The number of crowded classrooms has increased nearly ten-fold this year, but they’re crammed into only 32 schools, according to a survey released by the teachers union today.

Every spring semester, the union surveys its members to find the number of oversize classrooms — those that exceed the numbers of students outlined in the teachers contract — to see how many remain after the fall hearings on crowded classrooms are over. This year, union officials said there are 1,236 oversize high school classes in the city, but rather than being spread out among the schools in each borough, they’re in 32 schools. At this time last year, there were 176 crowded high school classes in the city, the union’s report states.

On the union’s list of schools that have crowded classrooms are several schools, such as John Dewey High School (105 oversize classes) and Sheepshead Bay High School (88 oversize classes), that are endangered. Both of these high schools are on the state’s list of schools it wants the city to replace, either by shutting them down and opening new schools or changing their leadership. Others, like Paul Robeson High School, will begin phasing out next year.

For an academic high school class to be considered crowded, it has to have more than 34 students.

In a statement sent to reporters, Department of Education spokesman David Cantor said the union’s numbers were inflated.

“Inflated UFT numbers are sure to dramatically decline. The current period of budget tightening — which has led to a small rise in class size — is an unfortunate time to release misleading numbers to score political points,” Cantor said.

The city’s own data shows that average class sizes rose in the lower grades last school year and again this year.

United Federation of Teachers spokesman Dick Riley said the union will file demands for arbitration for all 1,236 classrooms tomorrow and hearings will begin next week.

According to the DOE, the chances that all of these cases will actually come up in a hearing are slim.
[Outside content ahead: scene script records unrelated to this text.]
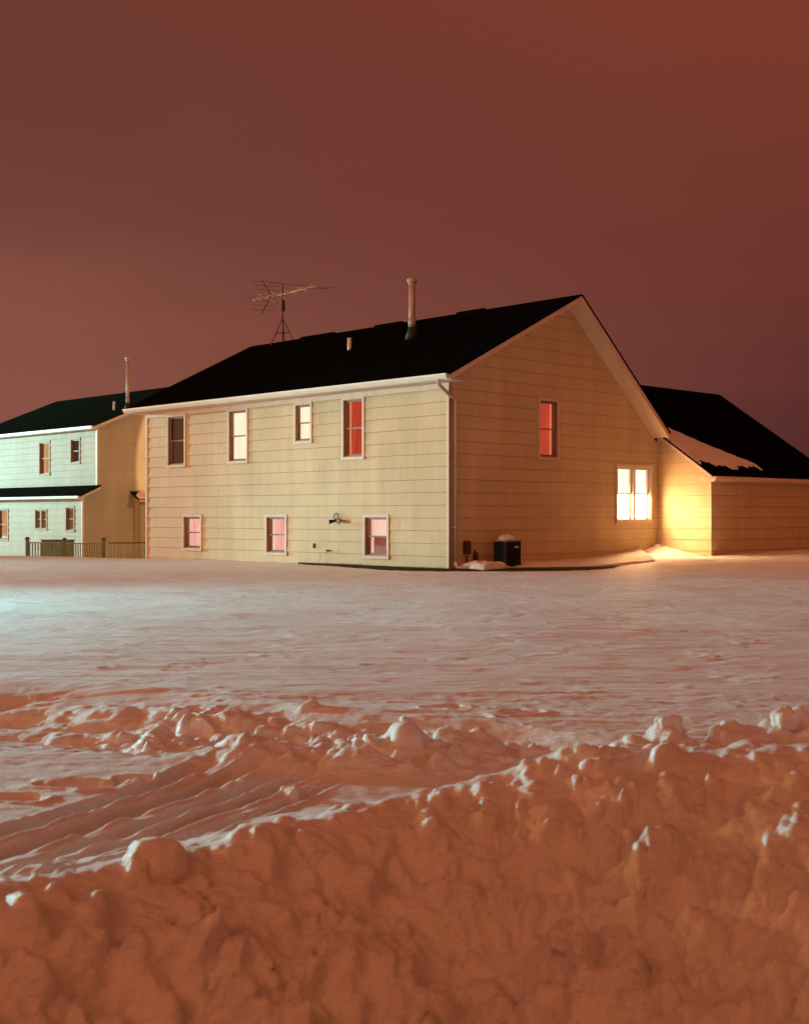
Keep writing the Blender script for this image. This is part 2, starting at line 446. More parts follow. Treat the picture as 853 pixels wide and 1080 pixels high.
bm = bmesh.new(); wbox(bm, PG, .44, .62, .32, .62, .0, .10, bev=.012); mb = obj('meter_box', bm, 'meter', house)
bm = bmesh.new(); tube(bm, [PG(.53, .29, .05), PG(.53, -.1, .05)], .022, 8); tube(bm, [PG(.80, .42, .03), PG(.80, .05, .03)], .02, 8); wbox(bm, PG, .76, .86, .10, .36, .01, .08); obj('conduit', bm, 'meter', mb)

# ---- garage wing
WX0, WX1, WY0 = XR, 14.30, -1.587
wm = .69; WRY = 2.25
def wz(y): return 3.36 + wm * y      # roof surface
ridge_z = wz(WRY)
PW = mapR(WY0); PB = mapL(XR)
bm = bmesh.new()
siding(bm, PW, WX0, WX1, -.3, 2.20, joints=[[8.9, 13.0], [12.0], [9.0, 12.4], [12.9, 10.6]])
obj('wing_front_wall', bm, ['siding', 'gap'], house)
bm = bmesh.new()
siding(bm, PB, WY0, 0.0, -.3, 3.4)
clip(bm, (0, 0, 3.36 - .06), (0, -wm, 1))
obj('wing_side_wall', bm, ['siding', 'gap'], house)
bm = bmesh.new()
siding(bm, lambda s, z, o=0: (WX1 + o, s, z), WY0, 2 * WRY - WY0, -.3, ridge_z)
clip(bm, (0, 0, 3.36 - .06), (0, -wm, 1)); clip(bm, (0, 2 * WRY, 3.36 - .06), (0, wm, 1))
obj('wing_end_wall', bm, ['siding', 'gap'], house)
bm = bmesh.new(); siding(bm, lambda s, z, o=0: (s, 2 * WRY - WY0 + o, z), WX0, WX1, -.3, 2.2); obj('wing_rear_wall', bm, ['siding', 'gap'], house)
ye = -1.72
def yslab(y0, z0, y1, z1, x0, x1, t, name, m, parent):
    bm = bmesh.new(); L = math.hypot(y1 - y0, z1 - z0); n = int(L / .14)
    uy, uz = (y1 - y0) / L, (z1 - z0) / L; ny, nz = (-uz, uy) if uy > 0 else (uz, -uy)
    prof = [(y0, z0 - t)]
    for i in range(n):
        a, b = L * i / n, L * (i + 1) / n
        prof += [(y0 + uy * a + ny * .010, z0 + uz * a + nz * .010), (y0 + uy * b + ny * .001, z0 + uz * b + nz * .001)]
    prof.append((y1, z1 - t))
    prism(bm, [(x0, y, z) for y, z in prof], (x1 - x0, 0, 0))
    return obj(name, bm, m, parent)
yslab(ye, wz(ye), WRY, ridge_z, WX0 - .10, WX1 + .12, .03, 'wing_roof', 'shingle', house)
yslab(2 * WRY - ye, wz(ye), WRY + .001, ridge_z, WX0 + .1, WX1 + .12, .03, 'wing_roof', 'shingle', house)
bm = bmesh.new()   # rake board, gutter, eave return
prism(bm, [(WX0 - .09, ye + .02, wz(ye + .02) - .032), (WX0 - .09, 0, wz(0) - .032), (WX0 - .09, 0, wz(0) - .12), (WX0 - .09, ye + .02, wz(ye + .02) - .12)], (.03, 0, 0))
box(bm, (WX0 - .09, ye - .02, 2.02), (WX0 - .06, WY0 + .28, 2.16))
obj('wing_bargeboard', bm, 'trim', house)
bm = bmesh.new()
gx0, gx1 = WX0 - .11, WX1 + .1; gz = wz(ye)
pr = [(ye + .01, gz - .03), (ye + .01, gz - .13), (ye - .05, gz - .13), (ye - .09, gz - .07), (ye - .09, gz - .015), (ye - .08, gz - .015), (ye - .08, gz - .065), (ye - .045, gz - .12), (ye, gz - .12), (ye, gz - .03)]
prism(bm, [(gx0, y, z) for y, z in pr], (gx1 - gx0, 0, 0))
prism(bm, [(gx0, y, z) for y, z in ((ye + .01, gz - .03), (ye + .01, gz - .13), (ye - .05, gz - .13), (ye - .09, gz - .07), (ye - .09, gz - .02))], (.004, 0, 0))
box(bm, (gx0 + .03, ye + .012, 2.035), (gx1 - .05, WY0 - .025, 2.05)); box(bm, (gx0 + .03, ye + .011, 2.05), (gx1 - .05, ye + .03, gz - .04))
obj('wing_gutter', bm, 'trim', house)
bm = bmesh.new(); box(bm, (WX0 - .022, WY0 - .024, -.3), (WX0 + .05, WY0 + .0, 2.03)); obj('wing_corner_trim', bm, 'trim', house)

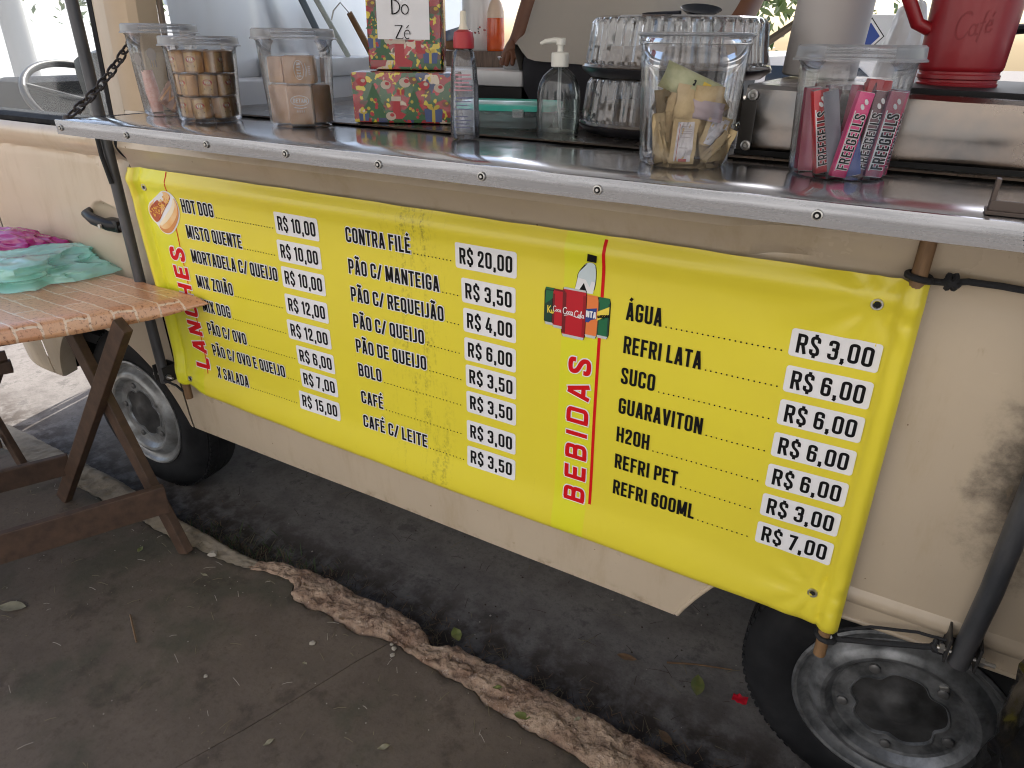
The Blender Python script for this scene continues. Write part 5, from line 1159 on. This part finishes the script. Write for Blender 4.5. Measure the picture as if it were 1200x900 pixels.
# arm reaching to the bowl (photo left) and resting arm
s1 = nd((PX-.20, PY+.01, PF+1.38), .055, ch); e1 = nd((PX-.305, PY+.06, PF+1.13), .048, s1); w1 = nd((1.082, .83, 1.522), .030, e1); p1_ = nd((1.068, .815, 1.496), (.028, .020), w1)
for k, (dx, dy, L) in enumerate(((-.024, -.012, .034), (-.012, -.022, .042), (.002, -.026, .045), (.016, -.022, .04))):
    f1 = nd((1.068+dx, .815+dy, 1.476), .0085, p1_); f2 = nd((1.068+dx*1.25, .815+dy*1.6, 1.458-L*.2), .007, f1)
t1 = nd((1.096, .80, 1.490), .009, w1); t2 = nd((1.098, .785, 1.468), .008, t1)
s2 = nd((PX+.20, PY+.01, PF+1.38), .055, ch); e2 = nd((PX+.29, PY+.04, PF+1.10), .046, s2); w2 = nd((PX+.26, PY-.12, PF+.93), .030, e2); p2_ = nd((PX+.24, PY-.19, PF+.91), (.028, .02), w2)
for dx in (-.026, -.010, .006, .022): f1 = nd((PX+.24+dx, PY-.235, PF+.90), .0085, p2_); nd((PX+.24+dx*1.1, PY-.262, PF+.888), .007, f1)
nd((PX+.205, PY-.20, PF+.915), .009, w2)
skinmesh('body', N, E_, SKIN, per)
m = MB(); m.lathe([(0, .105), (.05, .10), (.085, .06), (.097, .0), (.092, -.05), (.08, -.075)], (PX-.01, PY+.008, PF+1.68), 24, (R(-12), 0, 0), rfun=lambda r, z, t: r*(1+.05*nz(5*math.cos(t), 5*math.sin(t), z*20))*(.72 if (math.sin(t) < -.3 and z < .02) else 1)); m.build('hair', mat('hair_dark', (.015, .011, .009), .6, bump=.4, bscale=120), per, smooth=60)
for sx in (-1, 1):
    m = MB(); m.sphere((PX-.022+sx*.031, PY-.098, PF+1.655), .0115, 12, 8); m.build('eye', mat('eye_dark', (.03, .02, .015), .2), per, smooth=60)
m = MB(); m.tube([(PX-.048, PY-.100, PF+1.598), (PX-.022, PY-.107, PF+1.596), (PX+.004, PY-.100, PF+1.598)], .005, 8); m.build('mouth', mat('lip_brown', (.16, .05, .04), .45), per, smooth=60)
# t-shirt
SH = mat('tshirt_beige', (.44, .405, .36), .85, col2=(.40, .37, .33), scale=3, bump=.05, bscale=300)
SR = [(1.40, .345, .21), (1.46, .335, .205), (1.54, .31, .195), (1.64, .275, .18), (1.74, .25, .165), (1.84, .235, .15), (1.92, .215, .125), (1.965, .14, .095), (1.99, .085, .08)]
m = MB()
def shirt(u, v):
    t = 2*PI*u/72; s_ = v/26; z0 = lerp(SR[0][0], SR[-1][0], s_)
    a = interp([(q[0], q[1]) for q in SR], z0); b = interp([(q[0], q[2]) for q in SR], z0)
    cx = math.cos(t); hem = 1.462-.065*gs(cx, -1.0, .10)+.040*gs(cx, -.80, .11)-.012*cx
    z = z0 if v > 6 else lerp(hem, lerp(SR[0][0], SR[-1][0], 6/26), v/6)
    fold = .014*math.sin(t*5+z*9)*max(0, 1-s_*1.6)+.012*nz(math.cos(t)*2.4, math.sin(t)*2.4, z*4)+.010*gs(cx, .35, .10)*max(0, 1-s_)
    return (PX+(a+fold)*math.cos(t), PY+(b+fold)*math.sin(t), z)
m.grid(shirt, 72, 27, closeu=True)
for sx in (-1, 1):
    A = Vector((PX+sx*.17, PY+.01, PF+1.40)); B = Vector((PX+sx*(.275 if sx < 0 else .265), PY+(.045 if sx < 0 else .03), PF+1.20))
    m.tube([A, A.lerp(B, .4), B, B+Vector((sx*.006, 0, -.01))], [.085, .085, .078, .076], 18, caps=False)
m.build('tshirt', SH, per, smooth=60)
TR = mat('trousers_black', (.012, .012, .016), .8, col2=(.018, .018, .024), scale=6)
m = MB()
m.grid(lambda u, v: (PX-.02+[.22, .25, .30, .305, .29][v]*math.cos(2*PI*u/48)+.006*nz(u*.5, v), PY+[.15, .17, .185, .185, .17][v]*math.sin(2*PI*u/48), [1.24, 1.32, 1.40, 1.46, 1.52][v]), 48, 5, closeu=True)
for sx in (-1, 1): m.tube([(PX+sx*.10, PY, 1.38), (PX+sx*.105, PY-.01, 1.03), (PX+sx*.10, PY+.01, .68), (PX+sx*.10, PY+.015, .60)], [.14, .09, .07, .068], 20)
m.build('trousers', TR, per, smooth=60)
for sx in (-1, 1):
    m = MB(); m.lathe([(0, 0), (.05, 0), (.052, .02), (.045, .055), (.03, .08), (0, .085)], (PX+sx*.108, PY-.04, PF), 20, rfun=lambda r, z, t: (r*math.cos(t), r*2.4*math.sin(t)*(1 if z < .05 else .7)+(.03 if z > .05 else 0), z)); m.build('shoe', BLACK, per, smooth=60)

# ================================================================ TABLE, STOOL AND BAGS ON THE PAVEMENT
GZ = .118
WB = mat('stained_wood', (.050, .028, .018), .6, col2=(.085, .048, .030), scale=10, stretch=(3, 3, 3), bump=.15, bscale=60)
add_layer(WB, (.20, .13, .09), lambda n, l, co: math_n(n, l, 'MULTIPLY', ramp_n(n, l, noise_n(n, l, co, 28, 8, rough=.75), .66, .78), .55))
def brick():
    m = bpy.data.materials.new('brick_print_vinyl'); m.use_nodes = True; n = m.node_tree; l = n.links; b = n.nodes['Principled BSDF']
    uv = n.nodes.new('ShaderNodeUVMap'); uv.uv_map = 'UVMap'
    br = n.nodes.new('ShaderNodeTexBrick'); br.inputs['Scale'].default_value = 1; br.inputs['Brick Width'].default_value = .24; br.inputs['Row Height'].default_value = .052; br.inputs['Mortar Size'].default_value = .0032; br.inputs['Mortar Smooth'].default_value = .4
    br.inputs['Color1'].default_value = (.56, .27, .14, 1); br.inputs['Color2'].default_value = (.66, .38, .22, 1); br.inputs['Mortar'].default_value = (.72, .56, .42, 1)
    nx = noise_n(n, l, uv.outputs[0], 45, 3); vm = n.nodes.new('ShaderNodeVectorMath'); vm.operation = 'MULTIPLY_ADD'; vm.inputs[1].default_value = (.014, .014, 0)
    nt_ = n.nodes.new('ShaderNodeTexNoise'); nt_.inputs['Scale'].default_value = 30; l.new(uv.outputs[0], nt_.inputs['Vector']); l.new(nt_.outputs['Color'], vm.inputs[0]); l.new(uv.outputs[0], vm.inputs[2]); l.new(vm.outputs[0], br.inputs['Vector'])
    mx = n.nodes.new('ShaderNodeMix'); mx.data_type = 'RGBA'; mx.blend_type = 'MULTIPLY'; mx.inputs[7].default_value = (.30, .20, .15, 1)
    l.new(br.outputs['Color'], mx.inputs[6]); l.new(ramp_n(n, l, noise_n(n, l, uv.outputs[0], 120, 6, rough=.7), .50, .70), mx.inputs[0]); l.new(mx.outputs[2], b.inputs['Base Color'])
    b.inputs['Roughness'].default_value = .30; b.inputs['Coat Weight'].default_value = .3
    bp = n.nodes.new('ShaderNodeBump'); bp.inputs['Strength'].default_value = .2; bp.inputs['Distance'].default_value = .002; l.new(noise_n(n, l, uv.outputs[0], 25, 4), bp.inputs['Height']); l.new(bp.outputs[0], b.inputs['Normal'])
    return m
TZ = .90
tab = thing('folding_table', 'brown wooden folding table with brick patterned cover on its top', 'table', (.1, -.3, GZ))
d1 = Vector((-.44, -.898, 0)); Cc = Vector((.598, -.040, TZ)); d2 = Vector((-1, .012, 0)); Lr, Lf = .80, 1.15
m = MB(); uvl = m.bm.loops.layers.uv.new('UVMap'); uvd = {}
def clothp(u, v):
    # u along far edge (0 at right), v along right edge; outer rows hang down as the overhang
    U = [-.036, -.026, -.008, 0]+[Lf*k/30 for k in range(1, 31)]; Vv = [-.0, .002]+[Lr*k/20 for k in range(1, 21)]
    a, b = U[u], Vv[v]
    p = Cc+d2*max(a, 0)+d1*b
    p.z += .0015*nz(p.x*7, p.y*7, 1)+.004*gs(b, 0, .05)*nz(a*9, 4)
    if a < 0:
        t = -a/.036; p += Vector((.008*t**.5, -.003*t, -.034*t-.008*t*math.sin(PI*min(1, b/.5))))+Vector((.004, 0, 0))*nz(b*11, 2)*t
        if b < .10: p += Vector((.030, .010, .018))*t*(1-b/.10)
    uvd_key = (round(p.x, 6), round(p.y, 6), round(p.z, 6)); uvd[uvd_key] = (a, b); return p
vs = m.grid(clothp, 34, 22)
for f in m.bm.faces:
    for lp in f.loops:
        k = (round(lp.vert.co.x, 6), round(lp.vert.co.y, 6), round(lp.vert.co.z, 6)); lp[uvl].uv = uvd.get(k, min(uvd.items(), key=lambda q: (q[0][0]-k[0])**2+(q[0][1]-k[1])**2+(q[0][2]-k[2])**2)[1])
cl = m.build('table_cover', brick(), tab, smooth=70); s_ = cl.modifiers.new('thickness', 'SOLIDIFY'); s_.thickness = .0025; s_.offset = -1
m = MB(); P = [Cc+d2*.02+d1*.02, Cc+d2*(Lf-.02)+d1*.02, Cc+d2*(Lf-.02)+d1*(Lr-.02), Cc+d2*.02+d1*(Lr-.02)]
m.prism([p-Vector((0, 0, .004)) for p in P], (0, 0, -.020)); m.build('tabletop', WB, tab)
def leg(a, b, par, w_=.024, h_=.048, nm='leg'):
    m = MB(); m.beam(a, b, w_, h_, up=(0, 0, 1)); return m.build(nm, WB, par)
for off in (Vector((0, 0, 0)), d1*.68):
    leg(Vector((-.06, -.225, GZ+.002))+off, Vector((.555, -.225, .872))+off, tab, .026, .046)
    leg(Vector((.528, -.196, GZ+.002))+off, Vector((.20, -.196, .872))+off, tab, .026, .046)
leg(Vector((.535, -.216, .335)), Vector((.535, -.216, .335))+d1*.85, tab, .022, .088, 'stretcher')
leg(Vector((.035, -.215, .285)), Vector((.035, -.215, .285))+d1*.80, tab, .022, .070, 'stretcher')
leg(Vector((.50, -.10, .858)), Vector((.50, -.10, .858))+d1*.68, tab, .030, .034, 'rail'); leg(Vector((.24, -.10, .858)), Vector((.24, -.10, .858))+d1*.68, tab, .030, .034, 'rail')
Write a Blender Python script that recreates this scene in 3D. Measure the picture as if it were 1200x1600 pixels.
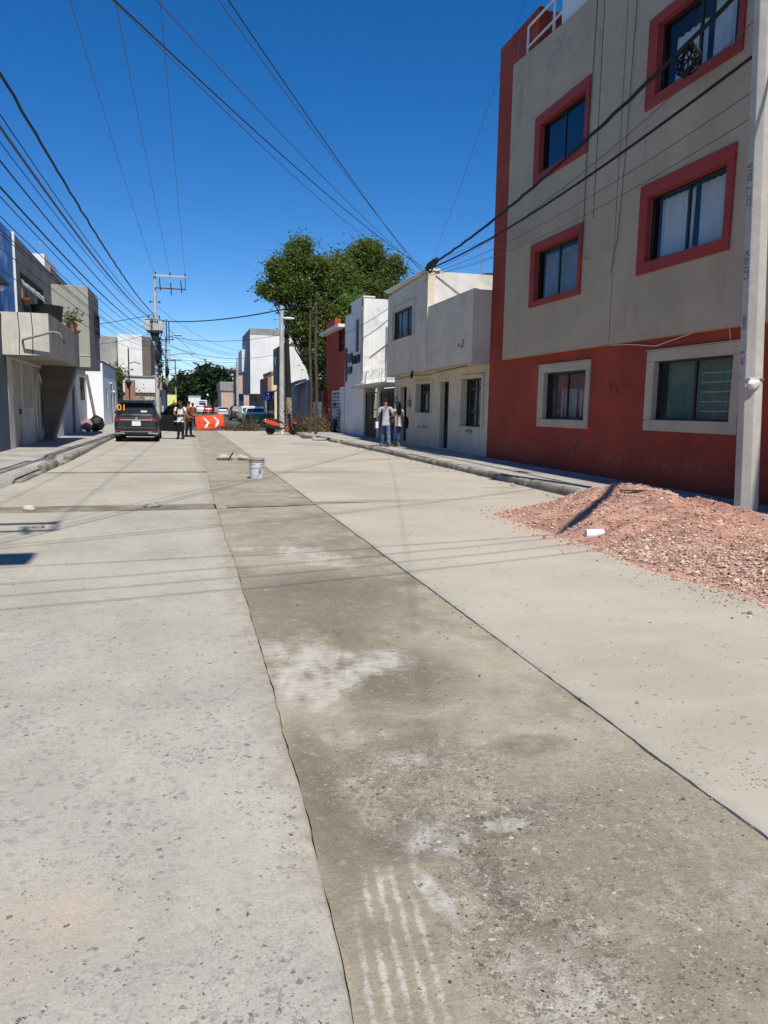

The department estimates of that of the 506 demands for arbitration that the UFT filed in the fall, 75 percent were either withdrawn or never scheduled.

The schools listed in the spreadsheet below have the highest numbers of crowded classrooms in the city:

UFT survey of second semester finds nearly 47,000 students

spending all or part of each day in oversized classes

As the second semester of the 2009-2010 school year begins, at least 1,236 classes in the city’s high schools are oversize, leaving an estimated 46,968 students in an oversize class for all or part of each day, according to a survey by the United Federation of Teachers.  The number is nearly five times larger than the number of oversize high school classes at the beginning of the second semester in the 2008-2009 school year.

UFT President Michael Mulgrew said, “Oversize classes and overcrowded schools can and should be a warning sign to the Department of Education, particularly if the overcrowding is due to the closure of other schools in the neighborhood.  The UFT will be filing official grievances on these oversize classes this week as part of the effort to reduce class sizes across the city.”

High schools with 100 or more oversize classes included John Dewey with 105 oversize classes; Murry Bergtraum with 143; and Hillcrest with 135.

Last year at this time the total number of oversize high school classes was 176.

As of February 9, 2010, one week after the second semester officially began, Queens high schools had 367 oversize classes; the number was 263 for Manhattan high schools, 485 for high schools in Brooklyn, 85 for high schools in Staten Island and 36 for high schools in the Bronx.

Potential reasons for the increase in oversize classes this spring include budget cuts that reduced the number of teachers and programs at schools;   the closure or phasing out of some schools, concentrating students in fewer buildings; and population increases in certain neighborhoods.

Class size limits in academic subjects in high school are set at 34 students.   The class size limits are established by DOE agreements with the UFT, along with state and City Council mandates.  The estimate of students affected was based on an average of 38 students in each oversize class.

Today’s announcement represents the second time during this school year that the UFT has found growing class sizes compared to the last school year.  In September 2009 a UFT survey found that there were nearly 7,500 oversize classes in the city’s elementary, middle and high schools at that time, compared with just under 6,000 oversize classes September 2008.